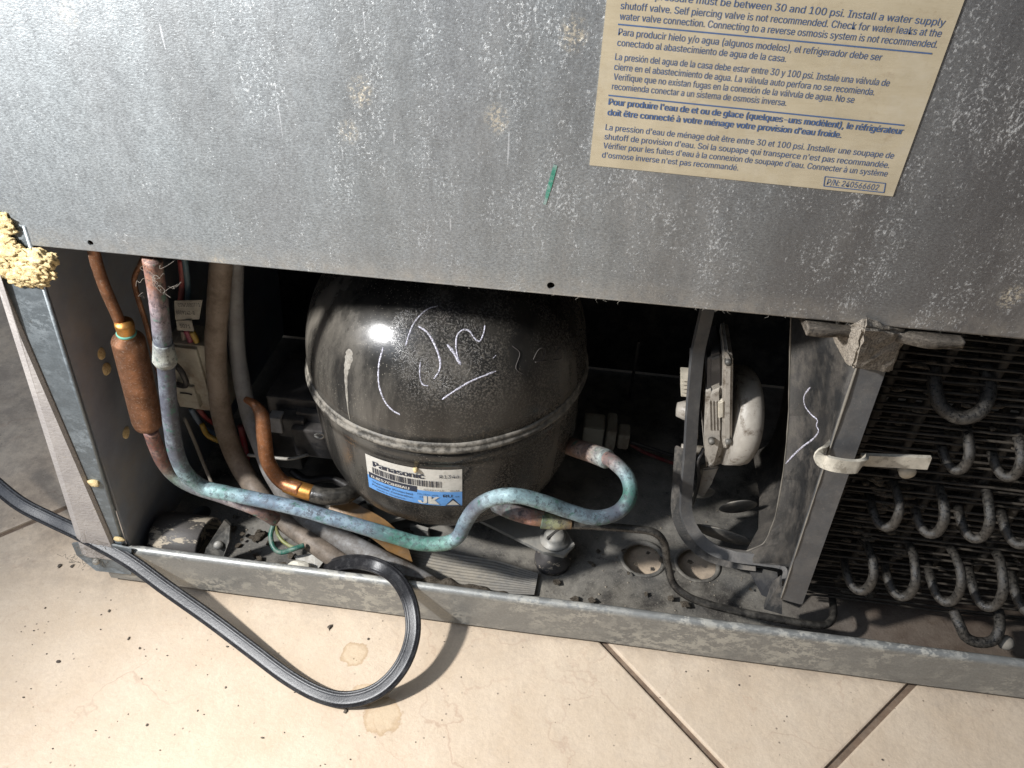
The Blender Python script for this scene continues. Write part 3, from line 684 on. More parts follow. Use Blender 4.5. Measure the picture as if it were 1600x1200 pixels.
# ------------------------------------------------------------------ copper lines
cop = (.36, .16, .09); lav = (.11, .115, .145); gry = (.12, .13, .155); blu = (.17, .24, .28); cya = (.24, .36, .37); grn = (.06, .21, .15); lbl = (.20, .28, .35); dk = (.12, .12, .14)
pipe = [(238, 405, .004, cop), (243, 440, .004, cop), (248, 475, .004, (.36, .26, .26)), (254, 530, .004, lav), (259, 570, .004, lav), (263, 620, .004, lav), (268, 665, .003, gry), (276, 710, .001, gry), (292, 742, .0, cya), (320, 762, .002, cya), (352, 770, .0, (.2, .35, .33)), (400, 780, .0, lbl), (460, 793, .0, lbl), (520, 810, .0, lbl), (575, 826, .0, blu), (615, 838, .0, grn), (655, 849, .0, grn), (695, 849, .002, (.22, .42, .34)), (716, 838, .005, blu), (728, 815, .007, blu), (745, 792, .006, lav), (775, 777, .004, (.36, .50, .52)), (810, 775, .004, cya), (850, 785, .006, cya), (890, 799, .010, (.25, .36, .42)), (930, 809, .014, blu), (965, 800, .020, gry), (984, 775, .028, grn), (980, 745, .038, cya), (960, 723, .046, (.27, .19, .16)), (944, 714, .052, (.28, .14, .10))]
suc = thing('suction_line', W(660, 849, Y=0), 'thick blue-green corroded copper pipe bent across the front of the compressor', 'pipe')
tube('pipe_run', [W(a, b_, Y=c) for a, b_, c, d in pipe], .0042, M_PAT, suc, cols=[p[3] for p in pipe], wob=.04, seg=18)
tube('swaged_end', [W(948, 717, Y=.050), W(925, 708, Y=.060), W(903, 701, Y=.072), W(880, 693, Y=.085)], .0058, M_PAT, suc, cols=[(.38, .42, .38), (.42, .25, .17), (.40, .22, .14), (.15, .08, .05)], seg=18)
tube('swaged_joint', [W(254.5, 535, Y=.004), W(256.5, 553, Y=.004), W(258, 562, Y=.004), W(259, 569, Y=.004)], .0055, M_PAT, suc, cols=[(.25, .26, .24), (.42, .42, .36), (.5, .5, .42), (.2, .21, .22)], radii=[.86, 1, 1.1, .9])
# discharge line: short joint then thin black line down to the condenser
dis = thing('discharge_line', W(1050, 915, Z=.02), 'thin dark steel tube stepping down from under the blue pipe to the coil', 'pipe')
tube('copper_joint', [W(775, 789, Y=.03), W(800, 800, Y=.022), W(828, 808, Y=.018), W(850, 811, Y=.018)], .0045, M_PAT, dis, cols=[(.06, .05, .04), (.10, .08, .06), (.35, .14, .08), (.25, .16, .06)])
tube('green_solder', [W(846, 813, Y=.017), W(868, 817, Y=.017), W(893, 820, Y=.018)], .0036, M_PAT, dis, cols=[(.12, .17, .08), (.30, .27, .08), (.25, .14, .05)], wob=.6, n=14)
P = [(885, 820, .018), (930, 822, .02), (985, 826, .022), (1022, 832, .022), (1038, 850, .022), (1043, 880, .020), (1052, 912, .016), (1075, 932, .012), (1110, 945, .010), (1160, 957, .010), (1215, 967, .010), (1265, 976, .011), (1290, 976, .014), (1302, 962, .022), (1300, 930, .04)]
tube('thin_tube', [W(a, b_, Y=c) for a, b_, c in P], .0023, M_BLKPIPE, dis)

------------

AIM OF THE TASK: Using the listing, collect all lines in which the string "from" is found.

OUTPUT OF THE EXERCISE:
The Blender Python script for this scene continues. Write part 3, from line 684 on. More parts follow. Use Blender 4.5. Measure the picture as if it were 1600x1200 pixels.
dis = thing('discharge_line', W(1050, 915, Z=.02), 'thin dark steel tube stepping down from under the blue pipe to the coil', 'pipe')